--- begin Records supplied ---

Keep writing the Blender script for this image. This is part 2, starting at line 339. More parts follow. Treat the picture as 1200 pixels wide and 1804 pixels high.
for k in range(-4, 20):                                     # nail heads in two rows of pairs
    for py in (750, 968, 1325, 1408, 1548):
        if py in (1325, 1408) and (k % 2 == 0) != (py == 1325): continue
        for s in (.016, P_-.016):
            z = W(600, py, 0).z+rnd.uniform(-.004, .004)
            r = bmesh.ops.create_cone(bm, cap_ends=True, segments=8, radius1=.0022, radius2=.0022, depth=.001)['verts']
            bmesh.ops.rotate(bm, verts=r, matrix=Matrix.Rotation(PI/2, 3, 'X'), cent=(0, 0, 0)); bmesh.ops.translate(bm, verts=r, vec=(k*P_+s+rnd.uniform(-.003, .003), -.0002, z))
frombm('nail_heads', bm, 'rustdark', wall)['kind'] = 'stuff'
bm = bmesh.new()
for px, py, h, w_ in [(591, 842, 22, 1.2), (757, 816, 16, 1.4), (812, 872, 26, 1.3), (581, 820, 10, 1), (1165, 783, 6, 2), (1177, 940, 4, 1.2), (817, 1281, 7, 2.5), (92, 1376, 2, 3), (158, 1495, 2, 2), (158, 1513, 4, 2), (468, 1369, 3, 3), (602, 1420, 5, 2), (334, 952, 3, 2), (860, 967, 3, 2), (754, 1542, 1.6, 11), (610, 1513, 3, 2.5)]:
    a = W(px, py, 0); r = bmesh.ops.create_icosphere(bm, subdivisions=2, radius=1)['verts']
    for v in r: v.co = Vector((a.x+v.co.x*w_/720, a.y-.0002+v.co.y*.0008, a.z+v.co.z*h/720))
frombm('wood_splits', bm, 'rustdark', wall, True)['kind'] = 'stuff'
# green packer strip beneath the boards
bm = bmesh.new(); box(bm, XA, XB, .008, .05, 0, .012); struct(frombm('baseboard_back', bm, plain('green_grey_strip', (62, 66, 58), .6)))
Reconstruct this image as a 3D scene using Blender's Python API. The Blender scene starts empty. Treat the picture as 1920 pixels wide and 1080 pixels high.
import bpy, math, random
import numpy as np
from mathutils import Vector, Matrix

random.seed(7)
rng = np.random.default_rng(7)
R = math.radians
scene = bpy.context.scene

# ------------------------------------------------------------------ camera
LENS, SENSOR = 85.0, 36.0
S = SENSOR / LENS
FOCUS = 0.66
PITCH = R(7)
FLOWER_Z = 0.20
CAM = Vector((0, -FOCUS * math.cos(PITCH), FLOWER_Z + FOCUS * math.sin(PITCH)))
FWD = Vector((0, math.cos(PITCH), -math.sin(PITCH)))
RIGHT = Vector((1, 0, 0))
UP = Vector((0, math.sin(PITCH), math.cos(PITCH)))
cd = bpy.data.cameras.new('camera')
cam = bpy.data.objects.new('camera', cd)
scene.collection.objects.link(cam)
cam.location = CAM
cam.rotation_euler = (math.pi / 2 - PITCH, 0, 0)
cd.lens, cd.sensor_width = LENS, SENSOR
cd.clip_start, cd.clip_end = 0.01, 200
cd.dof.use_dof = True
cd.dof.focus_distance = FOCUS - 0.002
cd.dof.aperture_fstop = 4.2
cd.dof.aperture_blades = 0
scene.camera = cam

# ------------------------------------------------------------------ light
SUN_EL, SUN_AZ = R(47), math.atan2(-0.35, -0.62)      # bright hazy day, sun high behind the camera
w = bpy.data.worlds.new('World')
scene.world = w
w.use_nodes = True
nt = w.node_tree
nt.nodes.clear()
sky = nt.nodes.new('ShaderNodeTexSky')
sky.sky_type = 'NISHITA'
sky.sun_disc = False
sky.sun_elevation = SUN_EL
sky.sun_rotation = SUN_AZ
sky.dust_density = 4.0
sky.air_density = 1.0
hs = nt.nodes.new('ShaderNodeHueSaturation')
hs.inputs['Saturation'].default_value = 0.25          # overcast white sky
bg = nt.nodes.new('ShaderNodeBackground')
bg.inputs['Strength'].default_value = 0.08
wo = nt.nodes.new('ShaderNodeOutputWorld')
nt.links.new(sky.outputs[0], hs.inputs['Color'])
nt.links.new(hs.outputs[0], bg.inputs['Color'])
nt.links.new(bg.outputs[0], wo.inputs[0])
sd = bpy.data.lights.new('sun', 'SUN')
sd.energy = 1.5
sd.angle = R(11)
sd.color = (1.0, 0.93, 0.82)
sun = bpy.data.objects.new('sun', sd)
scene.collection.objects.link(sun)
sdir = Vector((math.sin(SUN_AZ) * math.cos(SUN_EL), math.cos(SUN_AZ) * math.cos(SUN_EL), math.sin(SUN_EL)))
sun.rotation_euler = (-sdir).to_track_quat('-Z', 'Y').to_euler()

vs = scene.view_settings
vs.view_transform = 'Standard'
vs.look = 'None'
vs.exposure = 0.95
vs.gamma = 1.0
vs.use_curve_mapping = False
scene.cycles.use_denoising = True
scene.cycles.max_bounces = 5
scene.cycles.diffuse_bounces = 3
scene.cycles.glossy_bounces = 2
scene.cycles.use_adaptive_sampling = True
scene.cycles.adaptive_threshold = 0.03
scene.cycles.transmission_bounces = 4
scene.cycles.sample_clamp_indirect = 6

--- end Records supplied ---

> **Required work**
Repeat every line of the records above exactly.

> **Problem solution**
Keep writing the Blender script for this image. This is part 2, starting at line 339. More parts follow. Treat the picture as 1200 pixels wide and 1804 pixels high.
for k in range(-4, 20):                                     # nail heads in two rows of pairs
    for py in (750, 968, 1325, 1408, 1548):
        if py in (1325, 1408) and (k % 2 == 0) != (py == 1325): continue
        for s in (.016, P_-.016):
            z = W(600, py, 0).z+rnd.uniform(-.004, .004)
            r = bmesh.ops.create_cone(bm, cap_ends=True, segments=8, radius1=.0022, radius2=.0022, depth=.001)['verts']
            bmesh.ops.rotate(bm, verts=r, matrix=Matrix.Rotation(PI/2, 3, 'X'), cent=(0, 0, 0)); bmesh.ops.translate(bm, verts=r, vec=(k*P_+s+rnd.uniform(-.003, .003), -.0002, z))
frombm('nail_heads', bm, 'rustdark', wall)['kind'] = 'stuff'
bm = bmesh.new()
for px, py, h, w_ in [(591, 842, 22, 1.2), (757, 816, 16, 1.4), (812, 872, 26, 1.3), (581, 820, 10, 1), (1165, 783, 6, 2), (1177, 940, 4, 1.2), (817, 1281, 7, 2.5), (92, 1376, 2, 3), (158, 1495, 2, 2), (158, 1513, 4, 2), (468, 1369, 3, 3), (602, 1420, 5, 2), (334, 952, 3, 2), (860, 967, 3, 2), (754, 1542, 1.6, 11), (610, 1513, 3, 2.5)]:
    a = W(px, py, 0); r = bmesh.ops.create_icosphere(bm, subdivisions=2, radius=1)['verts']
    for v in r: v.co = Vector((a.x+v.co.x*w_/720, a.y-.0002+v.co.y*.0008, a.z+v.co.z*h/720))
frombm('wood_splits', bm, 'rustdark', wall, True)['kind'] = 'stuff'
# green packer strip beneath the boards
bm = bmesh.new(); box(bm, XA, XB, .008, .05, 0, .012); struct(frombm('baseboard_back', bm, plain('green_grey_strip', (62, 66, 58), .6)))
Reconstruct this image as a 3D scene using Blender's Python API. The Blender scene starts empty. Treat the picture as 1920 pixels wide and 1080 pixels high.
import bpy, math, random
import numpy as np
from mathutils import Vector, Matrix

random.seed(7)
rng = np.random.default_rng(7)
R = math.radians
scene = bpy.context.scene

# ------------------------------------------------------------------ camera
LENS, SENSOR = 85.0, 36.0
S = SENSOR / LENS
FOCUS = 0.66
PITCH = R(7)
FLOWER_Z = 0.20
CAM = Vector((0, -FOCUS * math.cos(PITCH), FLOWER_Z + FOCUS * math.sin(PITCH)))
FWD = Vector((0, math.cos(PITCH), -math.sin(PITCH)))
RIGHT = Vector((1, 0, 0))
UP = Vector((0, math.sin(PITCH), math.cos(PITCH)))
cd = bpy.data.cameras.new('camera')
cam = bpy.data.objects.new('camera', cd)
scene.collection.objects.link(cam)
cam.location = CAM
cam.rotation_euler = (math.pi / 2 - PITCH, 0, 0)
cd.lens, cd.sensor_width = LENS, SENSOR
cd.clip_start, cd.clip_end = 0.01, 200
cd.dof.use_dof = True
cd.dof.focus_distance = FOCUS - 0.002
cd.dof.aperture_fstop = 4.2
cd.dof.aperture_blades = 0
scene.camera = cam

# ------------------------------------------------------------------ light
SUN_EL, SUN_AZ = R(47), math.atan2(-0.35, -0.62)      # bright hazy day, sun high behind the camera
w = bpy.data.worlds.new('World')
scene.world = w
w.use_nodes = True
nt = w.node_tree
nt.nodes.clear()
sky = nt.nodes.new('ShaderNodeTexSky')
sky.sky_type = 'NISHITA'
sky.sun_disc = False
sky.sun_elevation = SUN_EL
sky.sun_rotation = SUN_AZ
sky.dust_density = 4.0
sky.air_density = 1.0
hs = nt.nodes.new('ShaderNodeHueSaturation')
hs.inputs['Saturation'].default_value = 0.25          # overcast white sky
bg = nt.nodes.new('ShaderNodeBackground')
bg.inputs['Strength'].default_value = 0.08
wo = nt.nodes.new('ShaderNodeOutputWorld')
nt.links.new(sky.outputs[0], hs.inputs['Color'])
nt.links.new(hs.outputs[0], bg.inputs['Color'])
nt.links.new(bg.outputs[0], wo.inputs[0])
sd = bpy.data.lights.new('sun', 'SUN')
sd.energy = 1.5
sd.angle = R(11)
sd.color = (1.0, 0.93, 0.82)
sun = bpy.data.objects.new('sun', sd)
scene.collection.objects.link(sun)
sdir = Vector((math.sin(SUN_AZ) * math.cos(SUN_EL), math.cos(SUN_AZ) * math.cos(SUN_EL), math.sin(SUN_EL)))
sun.rotation_euler = (-sdir).to_track_quat('-Z', 'Y').to_euler()

vs = scene.view_settings
vs.view_transform = 'Standard'
vs.look = 'None'
vs.exposure = 0.95
vs.gamma = 1.0
vs.use_curve_mapping = False
scene.cycles.use_denoising = True
scene.cycles.max_bounces = 5
scene.cycles.diffuse_bounces = 3
scene.cycles.glossy_bounces = 2
scene.cycles.use_adaptive_sampling = True
scene.cycles.adaptive_threshold = 0.03
scene.cycles.transmission_bounces = 4
scene.cycles.sample_clamp_indirect = 6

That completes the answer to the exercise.